§ **Work instructions**
All of the data that follows should be retyped exactly, please, except the pictures.
= = = =
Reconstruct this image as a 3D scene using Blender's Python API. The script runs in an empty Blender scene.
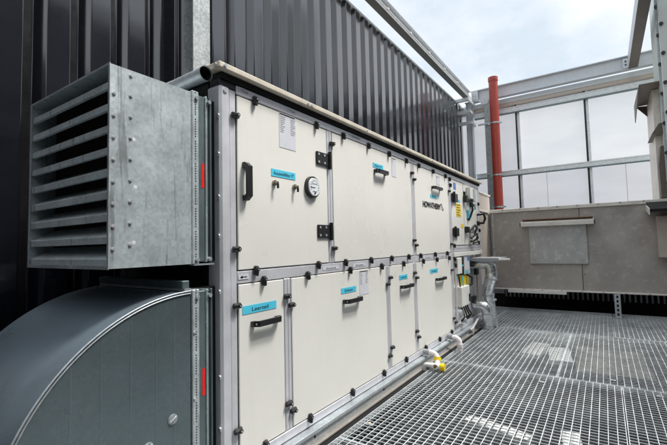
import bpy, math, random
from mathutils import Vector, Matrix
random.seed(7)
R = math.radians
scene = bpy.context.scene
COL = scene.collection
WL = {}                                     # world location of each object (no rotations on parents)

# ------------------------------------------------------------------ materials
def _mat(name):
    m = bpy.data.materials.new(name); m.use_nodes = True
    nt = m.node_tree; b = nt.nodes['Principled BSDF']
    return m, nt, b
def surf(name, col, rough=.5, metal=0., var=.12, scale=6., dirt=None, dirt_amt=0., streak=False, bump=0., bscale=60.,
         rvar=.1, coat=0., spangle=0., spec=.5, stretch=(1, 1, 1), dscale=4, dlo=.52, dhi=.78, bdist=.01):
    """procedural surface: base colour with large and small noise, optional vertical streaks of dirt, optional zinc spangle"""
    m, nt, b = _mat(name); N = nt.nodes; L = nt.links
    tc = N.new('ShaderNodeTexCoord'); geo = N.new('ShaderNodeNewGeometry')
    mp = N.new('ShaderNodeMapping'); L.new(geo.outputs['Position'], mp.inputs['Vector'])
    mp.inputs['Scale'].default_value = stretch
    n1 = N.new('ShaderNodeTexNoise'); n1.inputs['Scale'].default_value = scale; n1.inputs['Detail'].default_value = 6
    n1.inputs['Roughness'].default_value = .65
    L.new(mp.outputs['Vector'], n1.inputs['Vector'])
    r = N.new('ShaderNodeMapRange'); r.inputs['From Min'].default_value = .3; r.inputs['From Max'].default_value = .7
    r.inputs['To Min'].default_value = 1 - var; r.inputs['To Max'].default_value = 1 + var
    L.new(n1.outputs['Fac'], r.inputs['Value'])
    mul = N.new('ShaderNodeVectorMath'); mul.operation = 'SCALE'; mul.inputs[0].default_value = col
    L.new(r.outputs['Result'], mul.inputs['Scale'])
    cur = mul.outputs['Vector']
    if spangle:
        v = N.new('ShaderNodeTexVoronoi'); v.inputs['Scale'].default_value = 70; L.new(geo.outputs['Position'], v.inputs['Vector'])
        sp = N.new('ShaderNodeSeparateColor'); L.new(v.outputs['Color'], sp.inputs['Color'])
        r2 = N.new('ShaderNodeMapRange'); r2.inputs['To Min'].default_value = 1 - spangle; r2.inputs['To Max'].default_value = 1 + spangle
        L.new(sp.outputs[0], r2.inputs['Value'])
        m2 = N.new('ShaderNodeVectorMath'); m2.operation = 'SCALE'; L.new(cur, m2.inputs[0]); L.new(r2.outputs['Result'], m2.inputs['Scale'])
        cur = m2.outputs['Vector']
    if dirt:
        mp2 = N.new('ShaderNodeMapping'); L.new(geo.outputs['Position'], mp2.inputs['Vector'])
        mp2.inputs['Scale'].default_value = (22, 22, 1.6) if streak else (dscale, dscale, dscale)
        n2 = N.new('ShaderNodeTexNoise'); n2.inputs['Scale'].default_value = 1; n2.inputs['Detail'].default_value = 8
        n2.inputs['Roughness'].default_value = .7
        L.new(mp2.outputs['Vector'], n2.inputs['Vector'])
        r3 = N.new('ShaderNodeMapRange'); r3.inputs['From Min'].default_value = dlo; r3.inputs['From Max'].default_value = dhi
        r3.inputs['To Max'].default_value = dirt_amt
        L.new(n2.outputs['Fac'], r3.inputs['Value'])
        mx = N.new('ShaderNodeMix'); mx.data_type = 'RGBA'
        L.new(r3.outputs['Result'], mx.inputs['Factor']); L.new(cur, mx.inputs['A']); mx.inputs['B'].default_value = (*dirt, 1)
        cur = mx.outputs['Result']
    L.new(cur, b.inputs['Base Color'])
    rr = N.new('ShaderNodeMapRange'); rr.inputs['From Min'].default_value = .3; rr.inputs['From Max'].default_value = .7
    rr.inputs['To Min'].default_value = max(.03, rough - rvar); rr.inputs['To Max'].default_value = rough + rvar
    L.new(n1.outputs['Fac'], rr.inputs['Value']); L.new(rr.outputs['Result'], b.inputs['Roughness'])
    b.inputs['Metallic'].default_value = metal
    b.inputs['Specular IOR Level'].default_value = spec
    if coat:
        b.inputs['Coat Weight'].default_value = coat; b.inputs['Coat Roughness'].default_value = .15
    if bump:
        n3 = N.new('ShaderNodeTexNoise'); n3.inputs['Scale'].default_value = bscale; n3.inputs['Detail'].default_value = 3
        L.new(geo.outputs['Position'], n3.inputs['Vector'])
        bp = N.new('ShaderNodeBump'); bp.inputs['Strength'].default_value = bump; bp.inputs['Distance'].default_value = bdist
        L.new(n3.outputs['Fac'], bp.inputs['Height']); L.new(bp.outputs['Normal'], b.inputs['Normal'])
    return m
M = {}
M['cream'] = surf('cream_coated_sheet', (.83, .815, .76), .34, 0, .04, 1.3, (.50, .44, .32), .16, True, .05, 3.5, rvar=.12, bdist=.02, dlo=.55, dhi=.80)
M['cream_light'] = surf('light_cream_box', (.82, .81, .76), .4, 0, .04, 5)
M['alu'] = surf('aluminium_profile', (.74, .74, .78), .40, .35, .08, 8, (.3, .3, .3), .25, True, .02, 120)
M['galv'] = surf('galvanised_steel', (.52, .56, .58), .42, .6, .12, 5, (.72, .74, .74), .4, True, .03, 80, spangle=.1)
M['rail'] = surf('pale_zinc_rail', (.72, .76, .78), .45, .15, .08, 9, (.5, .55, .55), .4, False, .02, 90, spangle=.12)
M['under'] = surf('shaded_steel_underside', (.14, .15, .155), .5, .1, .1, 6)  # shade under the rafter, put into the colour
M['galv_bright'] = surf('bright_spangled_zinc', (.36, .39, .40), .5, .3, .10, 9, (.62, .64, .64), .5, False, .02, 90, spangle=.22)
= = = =
§ **Exercise output**
Reconstruct this image as a 3D scene using Blender's Python API. The script runs in an empty Blender scene.
import bpy, math, random
from mathutils import Vector, Matrix
random.seed(7)
R = math.radians
scene = bpy.context.scene
COL = scene.collection
WL = {}                                     # world location of each object (no rotations on parents)

# ------------------------------------------------------------------ materials
def _mat(name):
    m = bpy.data.materials.new(name); m.use_nodes = True
    nt = m.node_tree; b = nt.nodes['Principled BSDF']
    return m, nt, b
def surf(name, col, rough=.5, metal=0., var=.12, scale=6., dirt=None, dirt_amt=0., streak=False, bump=0., bscale=60.,
         rvar=.1, coat=0., spangle=0., spec=.5, stretch=(1, 1, 1), dscale=4, dlo=.52, dhi=.78, bdist=.01):
    """procedural surface: base colour with large and small noise, optional vertical streaks of dirt, optional zinc spangle"""
    m, nt, b = _mat(name); N = nt.nodes; L = nt.links
    tc = N.new('ShaderNodeTexCoord'); geo = N.new('ShaderNodeNewGeometry')
    mp = N.new('ShaderNodeMapping'); L.new(geo.outputs['Position'], mp.inputs['Vector'])
    mp.inputs['Scale'].default_value = stretch
    n1 = N.new('ShaderNodeTexNoise'); n1.inputs['Scale'].default_value = scale; n1.inputs['Detail'].default_value = 6
    n1.inputs['Roughness'].default_value = .65
    L.new(mp.outputs['Vector'], n1.inputs['Vector'])
    r = N.new('ShaderNodeMapRange'); r.inputs['From Min'].default_value = .3; r.inputs['From Max'].default_value = .7
    r.inputs['To Min'].default_value = 1 - var; r.inputs['To Max'].default_value = 1 + var
    L.new(n1.outputs['Fac'], r.inputs['Value'])
    mul = N.new('ShaderNodeVectorMath'); mul.operation = 'SCALE'; mul.inputs[0].default_value = col
    L.new(r.outputs['Result'], mul.inputs['Scale'])
    cur = mul.outputs['Vector']
    if spangle:
        v = N.new('ShaderNodeTexVoronoi'); v.inputs['Scale'].default_value = 70; L.new(geo.outputs['Position'], v.inputs['Vector'])
        sp = N.new('ShaderNodeSeparateColor'); L.new(v.outputs['Color'], sp.inputs['Color'])
        r2 = N.new('ShaderNodeMapRange'); r2.inputs['To Min'].default_value = 1 - spangle; r2.inputs['To Max'].default_value = 1 + spangle
        L.new(sp.outputs[0], r2.inputs['Value'])
        m2 = N.new('ShaderNodeVectorMath'); m2.operation = 'SCALE'; L.new(cur, m2.inputs[0]); L.new(r2.outputs['Result'], m2.inputs['Scale'])
        cur = m2.outputs['Vector']
    if dirt:
        mp2 = N.new('ShaderNodeMapping'); L.new(geo.outputs['Position'], mp2.inputs['Vector'])
        mp2.inputs['Scale'].default_value = (22, 22, 1.6) if streak else (dscale, dscale, dscale)
        n2 = N.new('ShaderNodeTexNoise'); n2.inputs['Scale'].default_value = 1; n2.inputs['Detail'].default_value = 8
        n2.inputs['Roughness'].default_value = .7
        L.new(mp2.outputs['Vector'], n2.inputs['Vector'])
        r3 = N.new('ShaderNodeMapRange'); r3.inputs['From Min'].default_value = dlo; r3.inputs['From Max'].default_value = dhi
        r3.inputs['To Max'].default_value = dirt_amt
        L.new(n2.outputs['Fac'], r3.inputs['Value'])
        mx = N.new('ShaderNodeMix'); mx.data_type = 'RGBA'
        L.new(r3.outputs['Result'], mx.inputs['Factor']); L.new(cur, mx.inputs['A']); mx.inputs['B'].default_value = (*dirt, 1)
        cur = mx.outputs['Result']
    L.new(cur, b.inputs['Base Color'])
    rr = N.new('ShaderNodeMapRange'); rr.inputs['From Min'].default_value = .3; rr.inputs['From Max'].default_value = .7
    rr.inputs['To Min'].default_value = max(.03, rough - rvar); rr.inputs['To Max'].default_value = rough + rvar
    L.new(n1.outputs['Fac'], rr.inputs['Value']); L.new(rr.outputs['Result'], b.inputs['Roughness'])
    b.inputs['Metallic'].default_value = metal
    b.inputs['Specular IOR Level'].default_value = spec
    if coat:
        b.inputs['Coat Weight'].default_value = coat; b.inputs['Coat Roughness'].default_value = .15
    if bump:
        n3 = N.new('ShaderNodeTexNoise'); n3.inputs['Scale'].default_value = bscale; n3.inputs['Detail'].default_value = 3
        L.new(geo.outputs['Position'], n3.inputs['Vector'])
        bp = N.new('ShaderNodeBump'); bp.inputs['Strength'].default_value = bump; bp.inputs['Distance'].default_value = bdist
        L.new(n3.outputs['Fac'], bp.inputs['Height']); L.new(bp.outputs['Normal'], b.inputs['Normal'])
    return m
M = {}
M['cream'] = surf('cream_coated_sheet', (.83, .815, .76), .34, 0, .04, 1.3, (.50, .44, .32), .16, True, .05, 3.5, rvar=.12, bdist=.02, dlo=.55, dhi=.80)
M['cream_light'] = surf('light_cream_box', (.82, .81, .76), .4, 0, .04, 5)
M['alu'] = surf('aluminium_profile', (.74, .74, .78), .40, .35, .08, 8, (.3, .3, .3), .25, True, .02, 120)
M['galv'] = surf('galvanised_steel', (.52, .56, .58), .42, .6, .12, 5, (.72, .74, .74), .4, True, .03, 80, spangle=.1)
M['rail'] = surf('pale_zinc_rail', (.72, .76, .78), .45, .15, .08, 9, (.5, .55, .55), .4, False, .02, 90, spangle=.12)
M['under'] = surf('shaded_steel_underside', (.14, .15, .155), .5, .1, .1, 6)  # shade under the rafter, put into the colour
M['galv_bright'] = surf('bright_spangled_zinc', (.36, .39, .40), .5, .3, .10, 9, (.62, .64, .64), .5, False, .02, 90, spangle=.22)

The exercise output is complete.